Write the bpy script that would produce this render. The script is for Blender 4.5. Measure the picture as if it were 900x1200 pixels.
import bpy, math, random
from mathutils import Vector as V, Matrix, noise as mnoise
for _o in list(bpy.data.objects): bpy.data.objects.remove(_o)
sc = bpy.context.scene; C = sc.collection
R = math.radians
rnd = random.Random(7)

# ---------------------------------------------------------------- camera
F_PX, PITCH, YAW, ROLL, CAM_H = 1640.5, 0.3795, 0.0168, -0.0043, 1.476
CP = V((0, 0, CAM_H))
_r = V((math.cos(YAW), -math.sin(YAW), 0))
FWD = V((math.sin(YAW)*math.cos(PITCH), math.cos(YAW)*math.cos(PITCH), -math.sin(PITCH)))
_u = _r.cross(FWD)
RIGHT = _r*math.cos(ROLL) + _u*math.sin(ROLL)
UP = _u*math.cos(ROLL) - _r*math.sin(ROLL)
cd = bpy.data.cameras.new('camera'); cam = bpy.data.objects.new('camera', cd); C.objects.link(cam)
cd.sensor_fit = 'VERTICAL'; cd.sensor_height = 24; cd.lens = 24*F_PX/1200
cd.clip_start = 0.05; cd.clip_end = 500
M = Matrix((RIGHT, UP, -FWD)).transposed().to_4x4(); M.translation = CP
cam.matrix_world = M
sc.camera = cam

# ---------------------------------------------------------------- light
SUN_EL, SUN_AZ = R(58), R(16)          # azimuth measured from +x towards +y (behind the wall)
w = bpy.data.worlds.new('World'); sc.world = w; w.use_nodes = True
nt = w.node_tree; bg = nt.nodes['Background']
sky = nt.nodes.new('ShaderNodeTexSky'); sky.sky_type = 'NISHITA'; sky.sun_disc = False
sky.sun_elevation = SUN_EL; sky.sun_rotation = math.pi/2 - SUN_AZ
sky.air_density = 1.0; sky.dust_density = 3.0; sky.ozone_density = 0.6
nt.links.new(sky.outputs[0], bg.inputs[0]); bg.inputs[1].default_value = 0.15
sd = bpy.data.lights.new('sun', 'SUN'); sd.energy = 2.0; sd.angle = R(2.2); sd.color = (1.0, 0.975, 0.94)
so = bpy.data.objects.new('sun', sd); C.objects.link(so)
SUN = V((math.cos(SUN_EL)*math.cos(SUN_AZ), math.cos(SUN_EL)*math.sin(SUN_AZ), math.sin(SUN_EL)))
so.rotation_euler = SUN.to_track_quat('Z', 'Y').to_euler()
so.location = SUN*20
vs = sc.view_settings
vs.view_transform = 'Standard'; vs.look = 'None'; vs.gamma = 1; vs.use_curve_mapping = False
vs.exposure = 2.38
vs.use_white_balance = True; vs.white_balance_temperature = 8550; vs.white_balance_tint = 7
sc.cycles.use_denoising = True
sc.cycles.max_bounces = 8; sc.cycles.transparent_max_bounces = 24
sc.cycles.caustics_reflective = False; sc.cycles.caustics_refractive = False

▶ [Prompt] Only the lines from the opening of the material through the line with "sc.camera = cam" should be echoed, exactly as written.

▶ [Result]
Write the bpy script that would produce this render. The script is for Blender 4.5. Measure the picture as if it were 900x1200 pixels.
import bpy, math, random
from mathutils import Vector as V, Matrix, noise as mnoise
for _o in list(bpy.data.objects): bpy.data.objects.remove(_o)
sc = bpy.context.scene; C = sc.collection
R = math.radians
rnd = random.Random(7)

# ---------------------------------------------------------------- camera
F_PX, PITCH, YAW, ROLL, CAM_H = 1640.5, 0.3795, 0.0168, -0.0043, 1.476
CP = V((0, 0, CAM_H))
_r = V((math.cos(YAW), -math.sin(YAW), 0))
FWD = V((math.sin(YAW)*math.cos(PITCH), math.cos(YAW)*math.cos(PITCH), -math.sin(PITCH)))
_u = _r.cross(FWD)
RIGHT = _r*math.cos(ROLL) + _u*math.sin(ROLL)
UP = _u*math.cos(ROLL) - _r*math.sin(ROLL)
cd = bpy.data.cameras.new('camera'); cam = bpy.data.objects.new('camera', cd); C.objects.link(cam)
cd.sensor_fit = 'VERTICAL'; cd.sensor_height = 24; cd.lens = 24*F_PX/1200
cd.clip_start = 0.05; cd.clip_end = 500
M = Matrix((RIGHT, UP, -FWD)).transposed().to_4x4(); M.translation = CP
cam.matrix_world = M
sc.camera = cam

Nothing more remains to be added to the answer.